[START]

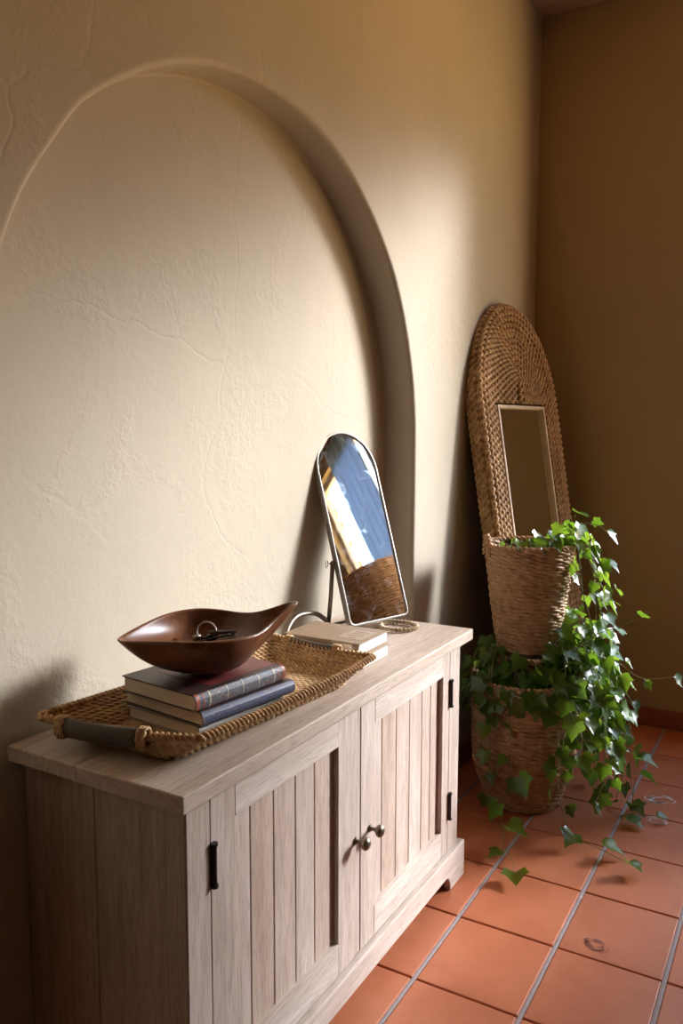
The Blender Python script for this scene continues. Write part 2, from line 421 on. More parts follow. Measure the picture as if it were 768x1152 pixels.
part(MB().box(-1.35, -.96, Y0 + .02, Y1 - .02, .10, .118), 'bottom_board', M['oak_h'])
part(MB().box(-.957, XF, Y0 + .0005, 1.131, .118, .784), 'corner_post', M['oak_v'], bevel=.0012)
part(MB().box(-.957, XF, 2.293, Y1 - .0005, .118, .784), 'corner_post', M['oak_v'], bevel=.0012)
m = MB()                                                 # plinth with the cut-out feet
yA, yB_ = 1.044, 2.398
cut = [(yA, .001), (yA + .115, .001)]
cut += [(yA + .115 + .035 * (1 - math.cos(t)), .001 + .052 * math.sin(t)) for t in np.linspace(.25, PI / 2, 8)]
cut += [(yB_ - (q - yA), z) for q, z in reversed(cut)]
top_ = [(yB_, .120), (yA, .120)]
poly = cut + top_; n_ = len(poly)
V = [(-.918, y, z) for y, z in poly] + [(-.943, y, z) for y, z in poly]
m.add(V, [tuple(range(n_)), tuple(range(2 * n_ - 1, n_ - 1, -1))] + [(i, i + n_, (i + 1) % n_ + n_, (i + 1) % n_) for i in range(n_)])
for a in (yA, yB_ - .02): part(MB().box(-1.35, -.9435, a, a + .02, .001, .12), 'plinth_return', M['oak_h'], bevel=.003)
part(m, 'plinth', M['oak_h'], bevel=.004)
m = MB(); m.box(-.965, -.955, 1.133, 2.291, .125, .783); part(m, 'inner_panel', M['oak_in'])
def door(y0, y1, sL, sR, planks, knob_y, hinge_y, side):
    d = part(MB(), 'door', M['oak_v'])
    for a, b in ((y0, sL), (sR, y1)): MB().box(-.955, XF, a, b, .124, .782).build('stile', M['oak_v'], d, bevel=.0012)
    for a, b in ((.702, .7815), (.1245, .205)): MB().box(-.955, XF + .0005, sL + .0006, sR - .0006, a, b).build('rail', M['oak_h'], d, bevel=.0012)
    mm = MB()
    for a, b in zip(planks, planks[1:]): mm.box(-.956, XF - .014, a + .0021, b - .0021, .20, .705)
    mm.build('planked_panel', M['oak_v'], d, bevel=.0016)
    # knob: stem and round head turned on a lathe, axis along x
    pr = [(0, .010), (.004, .010), (.006, .0055), (.016, .0050), (.020, .0085), (.025, .0150), (.031, .0168), (.037, .0145), (.041, .008), (.0425, .0006)]
    mm = MB(); mm.loft([[(XF + x, knob_y + r * math.cos(a), .432 + r * math.sin(a)) for a in np.linspace(0, 2 * PI, 20, endpoint=False)] for x, r in pr], True, True, True)
    mm.build('knob', M['pewter'], d, smooth=True)
    for zc in (.637, .272) if side == 'r' else (.637, .20):
        mm = MB(); mm.tube([(XF + .005, hinge_y, zc + t) for t in np.linspace(-.041, .041, 13)], 0.0052, 10)
        mm.box(XF - .001, XF + .003, hinge_y - .004, hinge_y + .004, zc - .037, zc + .037)
        for q in (-.041, .041): mm.tube([(XF + .005, hinge_y, zc + q - .003), (XF + .005, hinge_y, zc + q + .003)], .0075, 10)
        mm.build('hinge', M['iron'], d)
    return d
door(1.134, 1.6905, 1.208, 1.608, [1.207, 1.275, 1.358, 1.442, 1.522, 1.610], 1.690 - .0, 1.137, 'l')
door(1.7195, 2.290, 1.794, 2.239, [1.793, 1.860, 1.947, 2.032, 2.116, 2.178, 2.241], 1.765, 2.2935, 'r')
m = MB(); m.box(-.955, XF - .002, 1.6925, 1.7178, .124, .782); part(m, 'centre_strip', M['oak_v'], bevel=.001)

# ------------------------------------------------------------------ woven tray
tr = empty('woven_tray', (-1.12, 1.42, ZT), label='long seagrass tray with dark wrapped handles on the sideboard', cat='tray')
TL = Matrix.Translation(-Vector(tr.location))
def child(mb_, name, mat, par, **k):
    o = mb_.build(name, mat, par, **k); o.matrix_parent_inverse = Matrix.Translation(-Vector(par.location)); return o
def rquad(C, z, r=.03, n=6, lift=0.0, dip=0.0):
    """closed loop through four rounded corners, counter-clockwise; the long runs dip between raised corners"""
    C = [np.array(c) for c in C]; p = []
    for i in range(4):
        c = C[i]; d0 = C[i - 1] - c; d1 = C[(i + 1) % 4] - c; d0 = d0 / np.linalg.norm(d0); d1 = d1 / np.linalg.norm(d1)
        a, b = c + d0 * r, c + d1 * r
        for t in np.linspace(0, 1, n):
            w = (1 - t) ** 2 * a + 2 * t * (1 - t) * c + t * t * b; p.append(np.array([w[0], w[1], z + lift]))
    q = []
    for i in range(len(p)):
        a = p[i]; b = p[(i + 1) % len(p)]; q.append(a)
        if np.linalg.norm(b - a) > .1:
            for t in np.linspace(0, 1, 14)[1:-1]: q.append(a + (b - a) * t + np.array([0, 0, -dip * math.sin(PI * t)]))
    return np.array(q)
BOT = [(-1.020, 1.132), (-.968, 1.690), (-1.215, 1.735), (-1.240, 1.118)]
RIM = [(-.948, 1.122), (-.926, 1.772), (-1.272, 1.812), (-1.300, 1.052)]
def mixq(e): return [tuple(np.array(a) * (1 - e) + np.array(b) * e) for a, b in zip(BOT, RIM)]
m = MB(); nrow = 8
for k in range(nrow):
    t = k / nrow; e = t ** 1.1
    m.rope(rquad(mixq(e), ZT + .0085 + .047 * t, .03, dip=.004 * t, lift=.005 * t), .0030, .0040, .0175, True, phase=k * 1.57)
for t in np.linspace(.012, .988, 27):
    a = np.array(BOT[3]) * (1 - t) + np.array(BOT[0]) * t; b = np.array(BOT[2]) * (1 - t) + np.array(BOT[1]) * t; d = (b - a) * .006
    m.rope([(a[0], a[1], ZT + .0078), ((a[0] + b[0]) / 2, (a[1] + b[1]) / 2, ZT + .0078), (b[0], b[1], ZT + .0078)], .0026, .0040, .019, phase=t * 27 * 1.57)
child(m, 'body', M['straw'], tr, smooth=True)
m = MB(); m.rope(rquad(RIM, ZT + .057, .014, lift=.006, dip=.009), .0042, .0060, .0125, True, phase=.4)
child(m, 'rim', M['straw'], tr, smooth=True)
for (xa, ya), (xb, yb) in (((-1.238, 1.062), (-1.066, 1.096)), ((-1.205, 1.808), (-1.050, 1.790))):
    A = np.array([xa, ya, ZT + .050]); B_ = np.array([xb, yb, ZT + .050]); d = (B_ - A) / np.linalg.norm(B_ - A); nv = np.array([-d[1], d[0], 0])
    m = MB(); rings = []
    for t in np.linspace(0, 1, 9): rings.append([A + (B_ - A) * t + nv * .0120 * math.cos(w) + np.array([0, 0, .0195 * math.sin(w) - .003 * math.sin(PI * t)]) for w in np.linspace(0, 2 * PI, 18, endpoint=False)])
    m.loft(rings, True, True, True)
    h = child(m, 'handle', M['leather'], tr)
    for p in h.data.polygons: p.use_smooth = len(p.vertices) == 4
    for e in (A - d * .004, B_ + d * .004):
        m = MB()
        for k in range(3): m.rope([e + d * (k - 1) * .006 + nv * .0130 * math.cos(w) + np.array([0, 0, .0200 * math.sin(w)]) for w in np.linspace(0, 2 * PI, 16, endpoint=False)], .0018, .0032, .012, True)
        child(m, 'binding', M['straw'], tr, smooth=True)

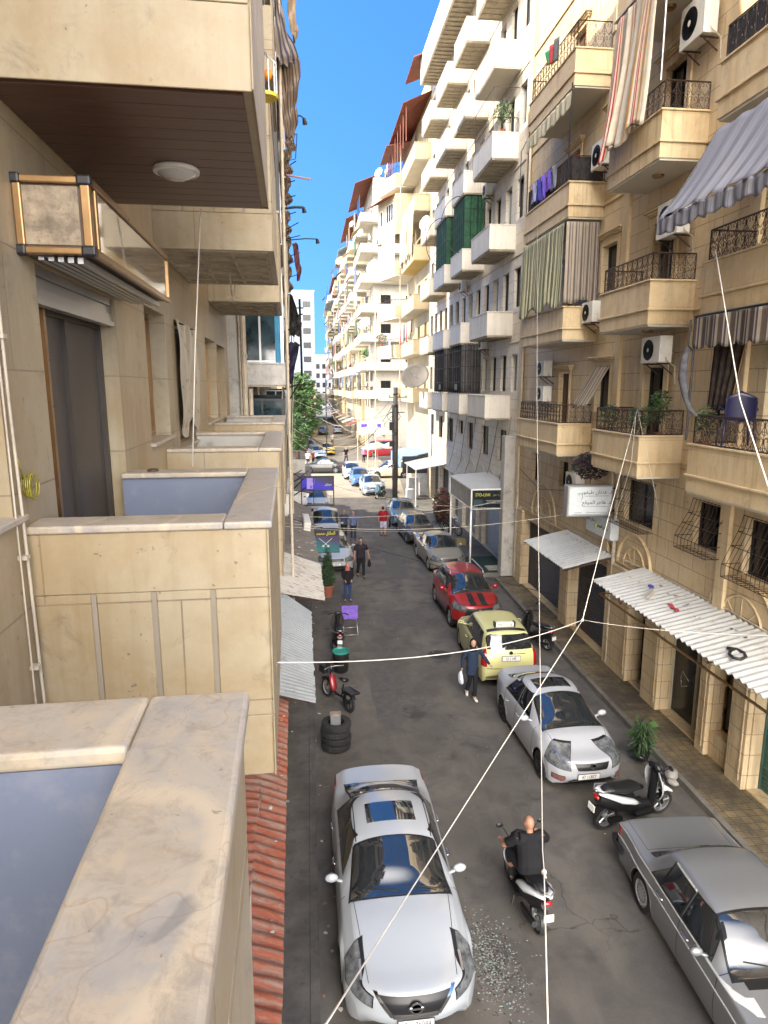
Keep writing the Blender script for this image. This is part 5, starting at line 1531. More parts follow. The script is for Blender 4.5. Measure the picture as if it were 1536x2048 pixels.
# hook with twisted wire under the third balcony
b = MB(); b.tube([(-.62, 9.2, 9.76), (-.61, 9.18, 9.55), (-.6, 9.12, 9.48), (-.56, 9.1, 9.5), (-.55, 9.1, 9.6)], .012, 6)
for a in range(7): b.tube([(-.6, 9.12, 9.48), (-.6 + .1 * math.cos(a), 9.1 + .1 * math.sin(a), 9.44 - .03 * (a % 3))], .003, 3)
b.build('hook', M['pvc'], LB[(7.7, 1)])
# windows
w_ = window(L1, PL, 2.3, 3.5, 7.72, 9.1, .19, 'white', pm('net_curtain', (.5, .52, .58), .7), 1, 0)
b = MB(); pbox(b, PL, 2.2, 3.6, -.04, .18, 7.69, 7.725); b.build('sill', M['marble'], w_, bevel=.006)
d_ = window(L1, PL, 4.14, 5.86, 6.45, 8.86, .17, pm('door_frame_dark', (.05, .04, .032), .45), pm('tinted_glass', (.085, .072, .06), .5, var=.2, vs=1.5), 2, 0, 'sliding_door', .05)
b = MB(); pbox(b, PL, 4.44, 4.48, .08, .115, 6.45, 8.86); pbox(b, PL, 4.40, 4.43, .10, .115, 6.45, 8.86); b.build('door_rail', M['bronze'], d_)
b = MB()
for i in range(3): pbox(b, PL, 4.16, 5.84, .02 + .012 * (i % 2), .06, 8.87 + .06 * i, 8.925 + .06 * i)
pbox(b, PL, 4.16, 5.84, 0.005, .07, 8.83, 8.865)
b.build('roller_slats', M['alu'], d_)
for i, (a, c, e, f, d) in enumerate(opsL[2:]):
 w_ = window(L1, PL, a, c, e, f, d - .02, 'bronze', 'wglass', 2 if i != 3 else 1, 0, 'window' if e > 7 else 'balcony_door')
 if e > 7:
  b = MB(); pbox(b, PL, a - .06, c + .06, -.05, d - .03, e - .035, e + .002); b.build('sill', M['marble'], w_, bevel=.006)
for a, c, e, f, d in ops2 + ops3: window(L1, PL, a, c, e, f, d - .02, 'bronze', 'wglass', 2, 0)
# plastic sheet billowing out of the third window
b = MB()
b.sheet(lambda u, v: (-1.26 + .035 * math.sin(v * 3.1) * (1 + .5 * math.sin(u * 11)) + .015 * math.sin(u * 23 + v * 9), 8.75 + 1.75 * u, 9.16 - .05 * abs(math.sin(u * 6.3)) - (1.35 + .1 * math.sin(u * 9)) * v), 30, 18)
o = b.build('plastic_sheet', pm('plastic_film', (.45, .40, .31), .3, var=.15, vs=5, bump=.2, bs=14), smooth=True)
ltag(o, 'dusty plastic sheet tacked over the window between second and third balconies', 'sheet')
# shutter housing: box with bronze frame, marble end and black plastic corners
S = lthing('shutter_box', 'bronze framed roller shutter box with marbled end above the sliding door', 'shutter box')
b = MB(); b.box(-1.279, -.915, 3.93, 6.16, 9.07, 9.43); b.build('casing', M['wood'], S)
b = MB(); b.box(-1.24, -.96, 3.922, 3.928, 9.105, 9.395); b.build('end_panel', M['travert'], S)
b = MB()
for z in (9.055, 9.405):
 b.box(-1.285, -.905, 3.905, 3.945, z, z + .04)
 b.box(-.92, -.885, 3.95, 6.18, z, z + .04)
b.box(-.945, -.895, 3.9, 3.95, 9.095, 9.405); b.box(-1.279, -1.235, 3.9, 3.95, 9.095, 9.405); b.box(-.92, -.885, 6.14, 6.18, 9.095, 9.405)
b.box(-.92, -.89, 4.0, 4.04, 9.095, 9.405)
b.build('frame', M['bronze'], S, bevel=.008, seg=2)
b = MB()
for x in (-1.275, -.925):
 for z in (9.05, 9.40): b.box(x - .035, x + .04, 3.895, 3.955, z - .003, z + .052)
b.build('corner_caps', M['blackp'], S, bevel=.012, seg=2)
b = MB(); b.box(-.912, -.902, 4.045, 6.135, 9.10, 9.40); b.build('front_glass', pm('mirror_glass_tan', (.30, .24, .16), .07, var=.5, vs=3, coat=1.0), S)
b = MB()
for i in range(5): b.box(-1.2 + .05 * i, -1.17 + .05 * i, 3.97, 6.12, 9.035 - .004 * i, 9.052)
b.build('slat_guide', M['alu'], S)
# pipe beside the balcony, and cables along the wall
b = MB(); b.tube([(-1.25, 3.52, 13), (-1.25, 3.52, 8.3), (-1.25, 3.54, 7.7), (-1.24, 3.56, 6.0), (-1.24, 3.56, .3)], .008, 8); b.tube([(-1.255, 3.47, 13), (-1.255, 3.47, .3)], .005, 6)
for z in (6.9, 7.5, 8.6, 9.3): b.box(-1.28, -1.235, 3.5, 3.545, z, z + .02)
o = b.build('cable_conduit', M['pvc'], smooth=True, angle=40); ltag(o, 'thin cream conduit running down the wall beside the second balcony', 'pipe')
b = MB()
for j in range(5):
 r = .05 + .006 * j
 b.tube([(-1.27 + .012 * j, 3.66 + r * .9 * math.cos(a * .5 + j), 7.86 + r * math.sin(a * .5 + j)) for a in range(14)], .0035, 4)
b.tube([(-1.26, 3.62, 7.9), (-1.25, 3.58, 7.96), (-1.26, 3.56, 8.04)], .004, 4)
o = b.build('wire_coil', M['wire'] if False else pm('yellow_black_wire', (.3, .26, .02), .5, var=.8, vs=30), smooth=True); ltag(o, 'small coil of yellow and black wire on the left wall', 'wire')
# small dark ring on the far coping of the second balcony
b = MB(); b.lathe([(.035, 7.652), (.04, 7.665), (.045, 7.668), (.047, 7.655), (.04, 7.651)], c=(-1.05, 5.8, 0), n=18)
o = b.build('ash_tray', M['wood'], smooth=True); ltag(o, 'small brown dish left on the second balcony coping', 'dish')
# ------------------------------------------------------------------ L2: shabby building further along the left
L2 = lthing('apartment_building', 'shabby grey building on the left beyond ours with glazed-in balconies and exposed pipes', 'building')
P2 = lambda u, d, z: (-1.15 - d, u, z)
ops = []
for k in range(7):
 z = 4.2 + 3.4 * k
 y = 18.6
 while y < 44: ops.append((y, y + 1.5, z, z + 1.9)); y += 3.3
shp = [(18.2 + 3.7 * i, 20.9 + 3.7 * i, .13, 2.7, .5) for i in range(7)]
b = MB()
facade(b, P2, 17.5, 45.5, 0, 27.3, ops + shp, .2)
b.box(-5.5, -2.0, 17.52, 45.4, 0, 27.2)
for y in (17.5, 45.5): b.add([(-1.15, y, 0), (-2.0, y, 0), (-2.0, y, 27.3), (-1.15, y, 27.3)], [(0, 1, 2, 3)])
b.add([(-1.15, 17.5, 27.3), (-2, 17.5, 27.3), (-2, 45.5, 27.3), (-1.15, 45.5, 27.3)], [(0, 1, 2, 3)])
b.build('wall', M['greyr'], L2)
for o in ops: window(L2, P2, *o, .18, 'black', 'wglass', 2, 0)
for i, s in enumerate(shp):
 bb = MB(); pbox(bb, P2, s[0], s[1], .4, .45, s[2], s[3]); bb.build('shop_opening', M['dark'], L2)
rnd = random.Random(4)
for k in range(7):
 z = 8.8 + 3.4 * (k - 1)
 if k == 0: z = 5.4
 for (y0, y1) in ((17.6, 20.8), (22.5, 26.3), (28, 32), (34, 38.5), (40, 44.5)):
  bt = M['greyr'] if rnd.random() < .5 else M['cream2']
  if k == 1 and y0 < 18: bt = pm('veined_grey_slab', (.42, .4, .37), .45, var=.2, vs=4, dirt=((.22, .2, .18), .6))
  o = balcony(L2, -1.15, 0.0, y0, y1, z - .55, z, bt, M['soffit'], thick=.1, cap=.015)
  if rnd.random() < .55 or (k == 1 and y0 < 18):
   # glazed in
   g = MB(); g.box(-1.1, -.09, y0 + .06, y0 + .08, z + .05, z + 2.5); g.box(-.1, -.08, y0 + .1, y1 - .1, z + .05, z + 2.5)
   g.build('glazing', pm('teal_tinted_glass', (.02, .04, .05), .1, var=.6, vs=3, coat=.6), o)
   f = MB()
   for x in (-1.1, -.62, -.1): f.box(x - .025, x + .025, y0 + .03, y0 + .058, z + .05, z + 2.55)
   for zz in (z + .06, z + 1.25, z + 2.5): f.box(-1.1, -.06, y0 + .035, y0 + .055, zz, zz + .05)
   for i in range(4): f.box(-.078, -.05, y0 + .1 + (y1 - y0 - .25) * i / 3, y0 + .15 + (y1 - y0 - .25) * i / 3, z + .05, z + 2.55)
   f.build('window_frame', M['blackp'] if rnd.random() < .5 else M['alu'], o)
   if k == 1 and y0 < 18:
    c = MB(); c.sheet(lambda u, v: (-.24 + .14 * u, y0 + .02 + .012 * math.sin(u * 20), z + .06 + 2.4 * v), 14, 4); c.build('blue_curtain', pm('blue_curtain', (.05, .22, .36), .8, var=.3), o, smooth=True)
  else:
   balcony_rail(o, -1.15, 0.0, y0, y1, z + .05, z + .45, 'picket')
for (x, y, z0, z1, r) in ((-1.02, 17.42, .2, 20, .07), (-.88, 17.4, .2, 8.2, .055), (-1.12, 17.44, .2, 22, .03), (.06, 17.55, .2, 26, .035), (.04, 21.8, .2, 26, .05), (.1, 27.2, 2, 26, .04)):
 bb = MB(); bb.tube([(x, y, z0), (x, y, z1)], r, 8)
 for z in range(1, int(z1), 2): bb.lathe([(r * 1.3, z - .05), (r * 1.3, z + .05)], c=(x, y, 0), n=8)
 bb.build('drain_pipe', M['pvc'], L2, smooth=True, angle=40)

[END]

■ Exercise aim
Only the lines from the start of the material through the line containing "part(m, 'plinth', M['oak_h'], bevel=.004)" should be transcribed. Pictures stay out.

■ Final answer
The Blender Python script for this scene continues. Write part 2, from line 421 on. More parts follow. Measure the picture as if it were 768x1152 pixels.
part(MB().box(-1.35, -.96, Y0 + .02, Y1 - .02, .10, .118), 'bottom_board', M['oak_h'])
part(MB().box(-.957, XF, Y0 + .0005, 1.131, .118, .784), 'corner_post', M['oak_v'], bevel=.0012)
part(MB().box(-.957, XF, 2.293, Y1 - .0005, .118, .784), 'corner_post', M['oak_v'], bevel=.0012)
m = MB()                                                 # plinth with the cut-out feet
yA, yB_ = 1.044, 2.398
cut = [(yA, .001), (yA + .115, .001)]
cut += [(yA + .115 + .035 * (1 - math.cos(t)), .001 + .052 * math.sin(t)) for t in np.linspace(.25, PI / 2, 8)]
cut += [(yB_ - (q - yA), z) for q, z in reversed(cut)]
top_ = [(yB_, .120), (yA, .120)]
poly = cut + top_; n_ = len(poly)
V = [(-.918, y, z) for y, z in poly] + [(-.943, y, z) for y, z in poly]
m.add(V, [tuple(range(n_)), tuple(range(2 * n_ - 1, n_ - 1, -1))] + [(i, i + n_, (i + 1) % n_ + n_, (i + 1) % n_) for i in range(n_)])
for a in (yA, yB_ - .02): part(MB().box(-1.35, -.9435, a, a + .02, .001, .12), 'plinth_return', M['oak_h'], bevel=.003)
part(m, 'plinth', M['oak_h'], bevel=.004)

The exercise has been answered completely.